When the desired pressure is reached you can stop the release of air and use the tool to thread the core back into the valve stem.  When you're looking to buy one of these tools there are many reputable brands including Staun, Coyote, ARB and Smittybilt - if the price is too good to be true it probably is. Remember the old adage "buy once cry once". Ask other Jeepers what they use, what their experience has been and what they like and don't like about the various tools they've seen or used.

One new deflating device that seems to be rather new is this preset device that's actually marked and easily adjustable to your preset pressure. The owner of these JT Brooks tire deflators claims that whatever he sets them to, his TPMS shows them to consistently extremely accurate!

Well, one thing about airing down... sooner or later you're going to need to bring your tires back up to highway pressure. Running your tires at high speeds with low pressure increases the friction and in turn causes the build up of heat in the tire. This heat buildup can eventually cause separation and damage to the side walls, or even cause a blowout - so you definitely want to air up as soon as you hit the highway. This leads us to different ways to inflate your tire to highway pressure. The most common method is to use a compressor.

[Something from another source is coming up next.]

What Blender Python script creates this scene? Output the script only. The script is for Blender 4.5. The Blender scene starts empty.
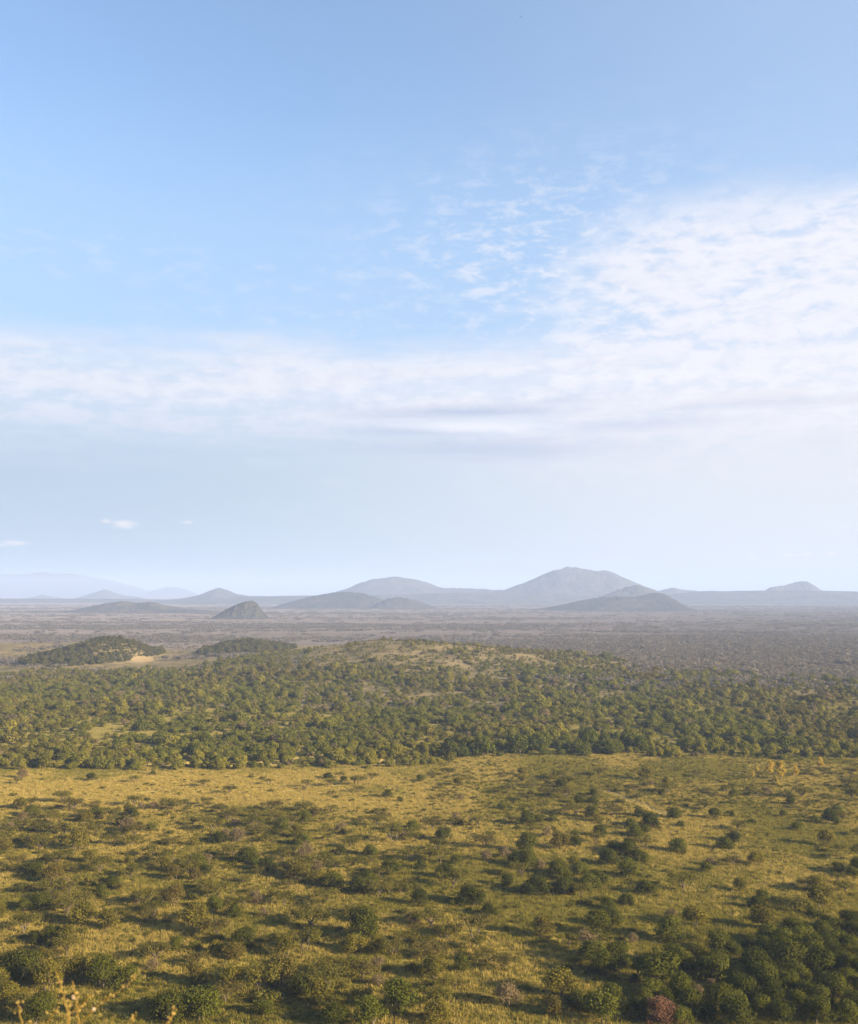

Let me tell you, for beginners this can be one of the most perplexing equipment issues they run into, because there are so many tire inflators on the market seemingly available everywhere and yet most of them are nowhere near suitable for off-road use. Most compressors/tire inflators that you find at your local auto parts store, Walmart, Target or on Amazon are designed to add air to one tire but not to fully inflate four tires in a row. Most of these common compressors aren't designed to run for very long and don't really put out much air - their real purpose is to add a few pounds to a low tire or possibly inflate one flat.

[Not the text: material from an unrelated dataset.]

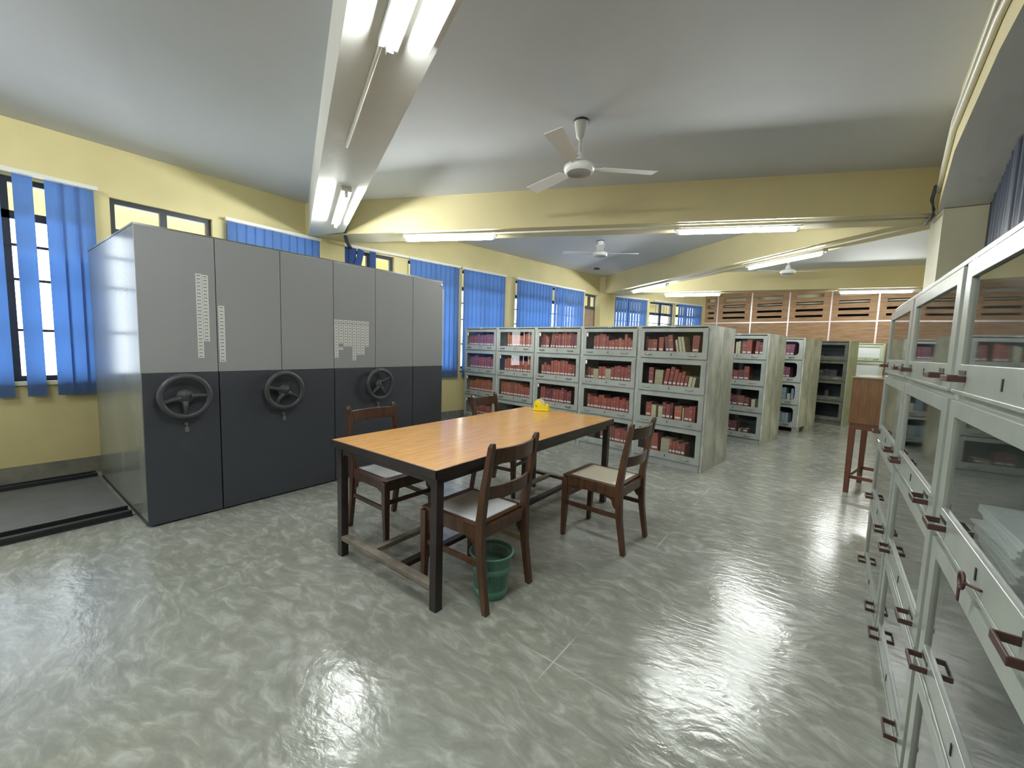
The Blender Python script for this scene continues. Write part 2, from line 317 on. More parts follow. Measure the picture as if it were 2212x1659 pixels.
def tag(o, label, cat, group=None):
    o['label'] = label; o['category'] = cat
    if group: o['group'] = group
    return o
def thing(name, label, cat, loc=(0, 0, 0), rotz=0.0, group=None):
    o = bpy.data.objects.new(name, None); C.objects.link(o); o.empty_display_size = 0.05
    o.location = loc; o.rotation_euler = (0, 0, rotz); return tag(o, label, cat, group)
def struct(o): o['kind'] = 'structure'; return o
def sempty(name, loc=(0, 0, 0), rotz=0):
    o = bpy.data.objects.new(name, None); C.objects.link(o); o.location = loc; o.rotation_euler = (0, 0, rotz); return struct(o)
def copy_tree(o, parent=None):
    c = o.copy(); C.objects.link(c); c.parent = parent
    for ch in list(KIDS.get(o.name, o.children)): copy_tree(ch, c)
    return c
KIDS = {}

CEIL = 3.20; SOF = 2.78
A0 = (-5.75, -4.0); A1 = (-5.75, 3.1); A2 = (-4.78, 9.9); A3 = (-3.1, 13.7)
WB = (4.2, 12.8)

# ------------------------------------------------------------------ room shell
struct(MB().box(-7.5, 5.5, -4.5, 15.5, -0.15, 0).build('floor', M['floor']))
struct(MB().box(-6.2, 5.5, -4.5, 15.5, CEIL, CEIL+0.15).build('ceiling', M['ceiling']))

def frame_of(A, B):
    dx, dy = B[0]-A[0], B[1]-A[1]; return math.hypot(dx, dy), math.atan2(dy, dx)
def wall_seg(mb, A, B, openings, th=0.22, z1=CEIL, out=1, m=0, ext0=0.0, ext1=0.0):
    L, a = frame_of(A, B); T = Matrix.Translation((A[0], A[1], 0)) @ Matrix.Rotation(a, 4, 'Z')
    y0, y1 = (0, th) if out > 0 else (-th, 0); x = -ext0
    for t0, t1, z0, zt in sorted(openings):
        mb.box(x, t0, y0, y1, 0, z1, m, T); mb.box(t0, t1, y0, y1, 0, z0, m, T); mb.box(t0, t1, y0, y1, zt, z1, m, T); x = t1
    mb.box(x, L+ext1, y0, y1, 0, z1, m, T)
SILL = 0.93; HEAD = 2.72
OP0 = [(2.1, 3.6, SILL, HEAD), (3.72, 4.80, SILL, HEAD), (4.93, 5.79, SILL, HEAD), (5.93, 7.03, SILL, HEAD)]
OP1 = [(0.30, 1.10, SILL, HEAD), (1.34, 2.28, SILL, HEAD), (2.45, 3.48, SILL, HEAD), (3.82, 6.12, SILL, HEAD), (6.24, 6.80, SILL, HEAD)]
OP2 = [(0.45, 1.66, SILL, HEAD), (1.80, 2.78, SILL, HEAD), (2.86, 3.92, SILL, HEAD)]
w = MB(); wall_seg(w, A0, A1, OP0); wall_seg(w, A1, A2, OP1, ext0=0.0); wall_seg(w, A2, A3, OP2, ext1=0.2)
struct(w.build('wall_left', M['wall']))
# darker band at the foot of the wall
w = MB()
for A, B in ((A0, A1), (A1, A2), (A2, A3)):
    L, a = frame_of(A, B); T = Matrix.Translation((A[0], A[1], 0)) @ Matrix.Rotation(a, 4, 'Z'); w.box(0, L, -0.012, 0, 0, 0.16, 0, T)
struct(w.build('baseboard_left', M['wall_foot']))
struct(MB().box(-6.0, 1.4, -4.2, -4.0, 0, CEIL).build('wall_back', M['wall']))

winN = [0]
def window(A, B, t0, t1, brown=False, grille=True):
    winN[0] += 1; L, a = frame_of(A, B); d = Vector((math.cos(a), math.sin(a), 0))
    w = t1-t0; e = sempty('window_%d' % winN[0], (A[0]+d.x*t0, A[1]+d.y*t0, 0), a)
    f = MB(); y0, y1 = 0.06, 0.11; tr = 2.40; fw = 0.045
    f.box(0, fw, y0, y1, SILL, HEAD); f.box(w-fw, w, y0, y1, SILL, HEAD); f.box(fw, w-fw, y0, y1, HEAD-fw, HEAD); f.box(fw, w-fw, y0, y1, SILL, SILL+fw)
    f.box(fw, w-fw, y0, y1, tr-0.035, tr+0.035); f.box(w/2-0.03, w/2+0.03, y0, y1, (tr+0.035) if brown else (SILL+fw), HEAD-fw)
    fr = f.build('window_frame', M['winframe'], e)
    g = MB()
    if grille:
        for z in (1.39, 1.84, 2.14): g.box(fw, w-fw, y0-0.012, y0, z-0.012, z+0.012)
        g.build('grille_bar', M['winframe'], e)
    p = MB()
    for x0, x1 in ((fw, w/2-0.03), (w/2+0.03, w-fw)):
        p.box(x0, x1, 0.082, 0.086, tr+0.035, HEAD-fw)
        if not brown: p.box(x0, x1, 0.082, 0.086, SILL+fw, tr-0.035)
    p.build('pane', M['pane'], e)
    if brown: MB().box(fw, w-fw, 0.075, 0.09, SILL+fw, tr-0.035).build('board', M['brownboard'], e)
    MB().box(-0.03, w+0.03, -0.030, 0.06, SILL-0.035, SILL).build('window_sill', M['cream'], e)
    return e
for q in OP0: window(A0, A1, q[0], q[1])
for i, q in enumerate(OP1): window(A1, A2, q[0], q[1], brown=(i == 4), grille=(i != 4))
for q in OP2: window(A2, A3, q[0], q[1])
# yellow concrete sunshade fins outside, above the windows
s = MB()
for A, B in ((A0, A1), (A1, A2), (A2, A3)):
    L, a = frame_of(A, B); T = Matrix.Translation((A[0], A[1], 0)) @ Matrix.Rotation(a, 4, 'Z')
    s.box(-0.1, L+0.1, 0.85, 0.93, 2.50, 3.05, 0, T)
struct(s.build('trim_sunshade', mat('sunlit_yellow_concrete', (0.86, 0.76, 0.42), 0.7)))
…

Pictured above is a compressor by All Top, similar compressors are available from Smittybilt, Viair and Air Champ among others... the most important feature they all have in common is that they have an output of 5 cubic feet per minute or more. Realistically any compressor with a lower output than this will be incredibly slow to inflate your tires and probably have a limited lifetime.

A good rule of thumb if you're looking for a budget compressor is if it has a cigarette lighter adapter it's probably not powerful enough for what you need - at least get something that requires alligator clips that attach to your battery, these are the more powerful versions.

This little red compressor is available on Amazon and a few auto parts stores, it's a lower priced compressor which is less powerful than those I've mentioned but will actually be fine for tires up to 31 inches and in fact I've actually inflated my own 33s and 35s as well with it, it'll be a little slow but it's designed to run for up to 45 minutes continuously so it can handle inflating a set of tires easily without damaging or overheating it (just be sure to get the red version).

Another great option for airing back up is utilizing a CO2 bottle. This method is extremely fast and convenient on the trail - it does however require taking the time and pre-planning to be sure your bottle is pre-filled regularly. The bottle pictured here is a Smittybilt but you can also get one by Power Tank and a few other manufacturers. As with any equipment it's important to buy from reputable manufacturers, particularly when purchasing any compressed air bottle system.

Just like anything in the Jeep world you'll find that the options are as limitless as the imagination and budget. Did I say budget!? Permanently mounted compressors with plumbing that routes air to the tires are a popular option but most definitely a more advanced project requiring appropriate skills, planning and of course a budget. Systems can be built or even purchased to actually air down and reinflate your tires. This blog is hardly exhaustive, more just to introduce people to the concept of airing up and down and give them a basic primer on the more common pieces of equipment we would use to achieve this.

I hope you find this helpful, see you on the trails!